- EXERCISE DESCRIPTION -
Copy each line of the data below exactly, leaving out pictures.

- RAW DATA -

• • • •

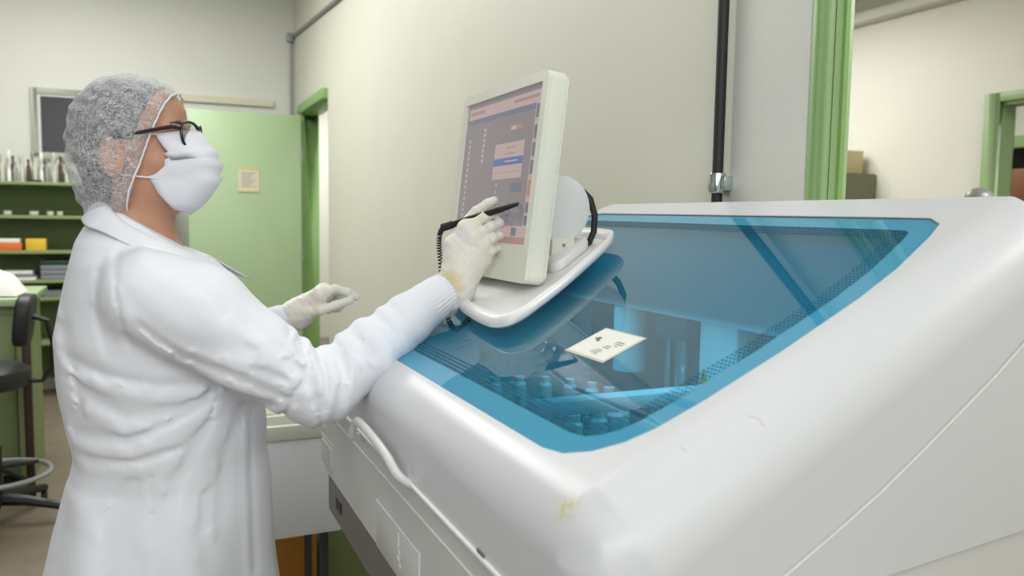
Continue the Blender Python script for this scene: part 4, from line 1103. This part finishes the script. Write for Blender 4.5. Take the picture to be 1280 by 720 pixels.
rm_ = [(.519, 1.357, 1.330), (.529, 1.347, 1.316), (.541, 1.345, 1.297), (.547, 1.350, 1.276)]
rfing = [[(.519, 1.357, 1.330), (.548, 1.343, 1.353), (.573, 1.342, 1.361), (.588, 1.346, 1.362)],
         [(.529, 1.347, 1.316), (.556, 1.333, 1.335), (.574, 1.336, 1.342), (.584, 1.350, 1.340)],
         [(.541, 1.345, 1.297), (.558, 1.330, 1.314), (.574, 1.336, 1.319), (.580, 1.352, 1.315)],
         [(.547, 1.350, 1.276), (.560, 1.337, 1.292), (.573, 1.343, 1.296), (.575, 1.358, 1.289)]]
rth = [(.512, 1.380, 1.292), (.522, 1.388, 1.335), (.546, 1.381, 1.362), (.566, 1.374, 1.377), (.577, 1.368, 1.383)]
V, F = meshify(hand_sdf(rw, rfo, rm_, rfing, rth, [.0102, .0100, .0095, .0088, .0108], .0290, (.500, 1.368, 1.300)), (.44, 1.29, 1.16), (.62, 1.43, 1.42), .0021)
npmesh('glove', V, F, M['glove'], pn)
lw = (.280, 1.740, 1.140); lfo = (.255, 1.745, 1.127)
lm = [(.322, 1.703, 1.183), (.333, 1.722, 1.187), (.334, 1.745, 1.179), (.330, 1.765, 1.167)]
lfing = [[(.322, 1.703, 1.183), (.352, 1.698, 1.196), (.378, 1.697, 1.188), (.396, 1.698, 1.177)],
         [(.333, 1.722, 1.187), (.362, 1.723, 1.189), (.376, 1.723, 1.168), (.364, 1.720, 1.150)],
         [(.334, 1.745, 1.179), (.361, 1.748, 1.180), (.371, 1.748, 1.160), (.359, 1.744, 1.146)],
         [(.330, 1.765, 1.167), (.353, 1.772, 1.168), (.363, 1.772, 1.151), (.351, 1.768, 1.140)]]
lth = [(.298, 1.712, 1.146), (.320, 1.690, 1.152), (.352, 1.685, 1.163), (.381, 1.690, 1.171)]
V, F = meshify(hand_sdf(lw, lfo, lm, lfing, lth, [.0100, .0100, .0095, .0088, .0110], .0250, (.315, 1.735, 1.165)), (.22, 1.64, 1.08), (.43, 1.81, 1.24), .0023)
npmesh('glove', V, F, M['glove'], pn)
# rolled glove edge
def rolled(c, ax_, r):
    c, ax_ = Vector(c), Vector(ax_).normalized(); u = ax_.orthogonal().normalized(); w_ = ax_.cross(u)
    return MB().tube([c+(u*math.cos(a)+w_*math.sin(a))*r for a in [2*PI*i/40 for i in range(41)]], .0016, 6, cap=False)
rolled((.487, 1.3585, 1.211), (.023, .003, .022), .0300).build('glove_edge', M['glove'], [o for o in pn.children if o.name.startswith('glove')][0])

# ---------------- stylus with its coiled cord
sy = thing('stylus', 'black touch stylus with a coiled cord held in the gloved hand against the screen', 'stylus', (0, 0, 0))
t0, t1 = Vector((.6015, 1.287, 1.3805)), Vector((.486, 1.4015, 1.331)); dv = (t1-t0)
def on_(t): return t0+dv*t
MB().tube([on_(.05), on_(.10), on_(.30), on_(.75), on_(.97), on_(1.0)], [.0022, .0038, .0060, .0062, .0058, .004], 14).build('barrel', M['black'], sy)
MB().tube([on_(.0), on_(.055)], [.0010, .0020], 10).build('tip', M['chrome'], sy)
MB().tube([on_(.86), on_(.99)], [.0072, .0076], 12).build('cord_clip', M['black_rub'], sy)
path = [on_(.98), Vector((.484, 1.408, 1.315)), Vector((.486, 1.41, 1.28)), Vector((.492, 1.41, 1.23)), Vector((.490, 1.385, 1.18)), Vector((.493, 1.345, 1.150)), Vector((.505, 1.303, gz(.505, .006)))]
N_ = 420; hx = []
for i in range(N_+1):
    s = i/N_*(len(path)-1); k = min(int(s), len(path)-2); f = s-k; a, b_ = path[k], path[k+1]; p0_ = path[max(k-1, 0)]; p3 = path[min(k+2, len(path)-1)]
    c = .5*((2*a)+(b_-p0_)*f+(2*p0_-5*a+4*b_-p3)*f*f+(3*a-p0_-3*b_+p3)*f**3); tt = (b_-a).normalized(); u = Vector((1, 0, 0)).cross(tt).normalized(); w_ = tt.cross(u); an_ = i/N_*2*PI*46
    hx.append(c+(u*math.cos(an_)+w_*math.sin(an_))*.0042)
MB().tube(hx, .0012, 6).build('coiled_cord', M['black_rub'], sy)


# ================================================================== LIGHT
def area(name, loc, size, power, rot=(0, 0, 0), col=(1, 1, 1), sy=None):
    l = bpy.data.lights.new(name, 'AREA'); l.energy = power; l.color = col; l.shape = 'RECTANGLE'; l.size = size; l.size_y = sy or size
    o = bpy.data.objects.new(name, l); C.objects.link(o); o.location = loc; o.rotation_euler = rot; return o
area('bounce_flash_light', (.5, -1.9, 2.5), 2.2, 50, (math.radians(64), 0, math.radians(2)), (.97, .985, 1))
area('ceiling_bounce_light', (.35, .9, 3.2), 2.2, 13, (0, 0, 0), (1, 1, .99))
area('room_light', (.1, 3.4, 3.2), 1.2, 30, (0, 0, 0), (1, 1, .98), 2.4)
area('back_room_light', (-.6, 5.0, 3.2), 1.4, 74, (0, 0, 0), (1, 1, .985))
area('next_room_light', (3.2, .3, 2.8), 1.2, 74, (0, 0, 0), (1, .99, .97))
area('next_room_back_light', (3.0, 4.3, 2.8), 1.2, 52, (0, 0, 0), (1, .99, .97))
area('corridor_fill', (1.7, 7.6, 2.7), .6, 45)  # added lamp behind the jamb, brightens the pale strip of wall
area('doorway_light', (1.7, 5.2, 2.8), .5, 5)
area('work_area_fill', (.72, 1.12, 1.20), .10, .95, (0, 0, 0), (.9, .97, 1), .7)  # added lamp under the glass lid, brightens the interior parts
fl_ = area('fill_light', (-1.3, -1.3, 2.3), 2.0, 42, (0, 0, 0), (.95, .98, 1))
fl_.rotation_euler = (Vector((0.1, 1.5, 1.1))-fl_.location).to_track_quat('-Z', 'Y').to_euler()
area('outer_room_light', (5.4, 3.4, 2.8), 1.0, 40)
wd = bpy.data.worlds.new('world'); sc.world = wd; wd.use_nodes = True
wd.node_tree.nodes['Background'].inputs[0].default_value = (.8, .85, .9, 1); wd.node_tree.nodes['Background'].inputs[1].default_value = .3

# ================================================================== CAMERA
cd = bpy.data.cameras.new('camera'); cam = bpy.data.objects.new('camera', cd); C.objects.link(cam)
up = Vector((174, 11540, 1000)).normalized(); yv = Vector((-450, 93, -1000)); yv = (yv-up*yv.dot(up)).normalized(); xv = yv.cross(up)
Rm = Matrix((xv, yv, up))
cam.matrix_world = Matrix.Translation((0, 0, H)) @ Rm.to_4x4()
cd.sensor_width = 36; cd.lens = 36*1000/1280; cd.clip_start = .02
cd.dof.use_dof = True; cd.dof.focus_distance = 1.4; cd.dof.aperture_fstop = 4.5
sc.camera = cam
sc.view_settings.view_transform = 'Standard'; sc.view_settings.look = 'None'; sc.view_settings.exposure = 0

• • • •

- SOLUTION -
Continue the Blender Python script for this scene: part 4, from line 1103. This part finishes the script. Write for Blender 4.5. Take the picture to be 1280 by 720 pixels.
rm_ = [(.519, 1.357, 1.330), (.529, 1.347, 1.316), (.541, 1.345, 1.297), (.547, 1.350, 1.276)]
rfing = [[(.519, 1.357, 1.330), (.548, 1.343, 1.353), (.573, 1.342, 1.361), (.588, 1.346, 1.362)],
         [(.529, 1.347, 1.316), (.556, 1.333, 1.335), (.574, 1.336, 1.342), (.584, 1.350, 1.340)],
         [(.541, 1.345, 1.297), (.558, 1.330, 1.314), (.574, 1.336, 1.319), (.580, 1.352, 1.315)],
         [(.547, 1.350, 1.276), (.560, 1.337, 1.292), (.573, 1.343, 1.296), (.575, 1.358, 1.289)]]
rth = [(.512, 1.380, 1.292), (.522, 1.388, 1.335), (.546, 1.381, 1.362), (.566, 1.374, 1.377), (.577, 1.368, 1.383)]
V, F = meshify(hand_sdf(rw, rfo, rm_, rfing, rth, [.0102, .0100, .0095, .0088, .0108], .0290, (.500, 1.368, 1.300)), (.44, 1.29, 1.16), (.62, 1.43, 1.42), .0021)
npmesh('glove', V, F, M['glove'], pn)
lw = (.280, 1.740, 1.140); lfo = (.255, 1.745, 1.127)
lm = [(.322, 1.703, 1.183), (.333, 1.722, 1.187), (.334, 1.745, 1.179), (.330, 1.765, 1.167)]
lfing = [[(.322, 1.703, 1.183), (.352, 1.698, 1.196), (.378, 1.697, 1.188), (.396, 1.698, 1.177)],
         [(.333, 1.722, 1.187), (.362, 1.723, 1.189), (.376, 1.723, 1.168), (.364, 1.720, 1.150)],
         [(.334, 1.745, 1.179), (.361, 1.748, 1.180), (.371, 1.748, 1.160), (.359, 1.744, 1.146)],
         [(.330, 1.765, 1.167), (.353, 1.772, 1.168), (.363, 1.772, 1.151), (.351, 1.768, 1.140)]]
lth = [(.298, 1.712, 1.146), (.320, 1.690, 1.152), (.352, 1.685, 1.163), (.381, 1.690, 1.171)]
V, F = meshify(hand_sdf(lw, lfo, lm, lfing, lth, [.0100, .0100, .0095, .0088, .0110], .0250, (.315, 1.735, 1.165)), (.22, 1.64, 1.08), (.43, 1.81, 1.24), .0023)
npmesh('glove', V, F, M['glove'], pn)
# rolled glove edge
def rolled(c, ax_, r):
    c, ax_ = Vector(c), Vector(ax_).normalized(); u = ax_.orthogonal().normalized(); w_ = ax_.cross(u)
    return MB().tube([c+(u*math.cos(a)+w_*math.sin(a))*r for a in [2*PI*i/40 for i in range(41)]], .0016, 6, cap=False)
rolled((.487, 1.3585, 1.211), (.023, .003, .022), .0300).build('glove_edge', M['glove'], [o for o in pn.children if o.name.startswith('glove')][0])

# ---------------- stylus with its coiled cord
sy = thing('stylus', 'black touch stylus with a coiled cord held in the gloved hand against the screen', 'stylus', (0, 0, 0))
t0, t1 = Vector((.6015, 1.287, 1.3805)), Vector((.486, 1.4015, 1.331)); dv = (t1-t0)
def on_(t): return t0+dv*t
MB().tube([on_(.05), on_(.10), on_(.30), on_(.75), on_(.97), on_(1.0)], [.0022, .0038, .0060, .0062, .0058, .004], 14).build('barrel', M['black'], sy)
MB().tube([on_(.0), on_(.055)], [.0010, .0020], 10).build('tip', M['chrome'], sy)
MB().tube([on_(.86), on_(.99)], [.0072, .0076], 12).build('cord_clip', M['black_rub'], sy)
path = [on_(.98), Vector((.484, 1.408, 1.315)), Vector((.486, 1.41, 1.28)), Vector((.492, 1.41, 1.23)), Vector((.490, 1.385, 1.18)), Vector((.493, 1.345, 1.150)), Vector((.505, 1.303, gz(.505, .006)))]
N_ = 420; hx = []
for i in range(N_+1):
    s = i/N_*(len(path)-1); k = min(int(s), len(path)-2); f = s-k; a, b_ = path[k], path[k+1]; p0_ = path[max(k-1, 0)]; p3 = path[min(k+2, len(path)-1)]
    c = .5*((2*a)+(b_-p0_)*f+(2*p0_-5*a+4*b_-p3)*f*f+(3*a-p0_-3*b_+p3)*f**3); tt = (b_-a).normalized(); u = Vector((1, 0, 0)).cross(tt).normalized(); w_ = tt.cross(u); an_ = i/N_*2*PI*46
    hx.append(c+(u*math.cos(an_)+w_*math.sin(an_))*.0042)
MB().tube(hx, .0012, 6).build('coiled_cord', M['black_rub'], sy)


# ================================================================== LIGHT
def area(name, loc, size, power, rot=(0, 0, 0), col=(1, 1, 1), sy=None):
    l = bpy.data.lights.new(name, 'AREA'); l.energy = power; l.color = col; l.shape = 'RECTANGLE'; l.size = size; l.size_y = sy or size
    o = bpy.data.objects.new(name, l); C.objects.link(o); o.location = loc; o.rotation_euler = rot; return o
area('bounce_flash_light', (.5, -1.9, 2.5), 2.2, 50, (math.radians(64), 0, math.radians(2)), (.97, .985, 1))
area('ceiling_bounce_light', (.35, .9, 3.2), 2.2, 13, (0, 0, 0), (1, 1, .99))
area('room_light', (.1, 3.4, 3.2), 1.2, 30, (0, 0, 0), (1, 1, .98), 2.4)
area('back_room_light', (-.6, 5.0, 3.2), 1.4, 74, (0, 0, 0), (1, 1, .985))
area('next_room_light', (3.2, .3, 2.8), 1.2, 74, (0, 0, 0), (1, .99, .97))
area('next_room_back_light', (3.0, 4.3, 2.8), 1.2, 52, (0, 0, 0), (1, .99, .97))
area('corridor_fill', (1.7, 7.6, 2.7), .6, 45)  # added lamp behind the jamb, brightens the pale strip of wall
area('doorway_light', (1.7, 5.2, 2.8), .5, 5)
area('work_area_fill', (.72, 1.12, 1.20), .10, .95, (0, 0, 0), (.9, .97, 1), .7)  # added lamp under the glass lid, brightens the interior parts
fl_ = area('fill_light', (-1.3, -1.3, 2.3), 2.0, 42, (0, 0, 0), (.95, .98, 1))
fl_.rotation_euler = (Vector((0.1, 1.5, 1.1))-fl_.location).to_track_quat('-Z', 'Y').to_euler()
area('outer_room_light', (5.4, 3.4, 2.8), 1.0, 40)
wd = bpy.data.worlds.new('world'); sc.world = wd; wd.use_nodes = True
wd.node_tree.nodes['Background'].inputs[0].default_value = (.8, .85, .9, 1); wd.node_tree.nodes['Background'].inputs[1].default_value = .3

# ================================================================== CAMERA
cd = bpy.data.cameras.new('camera'); cam = bpy.data.objects.new('camera', cd); C.objects.link(cam)
up = Vector((174, 11540, 1000)).normalized(); yv = Vector((-450, 93, -1000)); yv = (yv-up*yv.dot(up)).normalized(); xv = yv.cross(up)
Rm = Matrix((xv, yv, up))
cam.matrix_world = Matrix.Translation((0, 0, H)) @ Rm.to_4x4()
cd.sensor_width = 36; cd.lens = 36*1000/1280; cd.clip_start = .02
cd.dof.use_dof = True; cd.dof.focus_distance = 1.4; cd.dof.aperture_fstop = 4.5
sc.camera = cam
sc.view_settings.view_transform = 'Standard'; sc.view_settings.look = 'None'; sc.view_settings.exposure = 0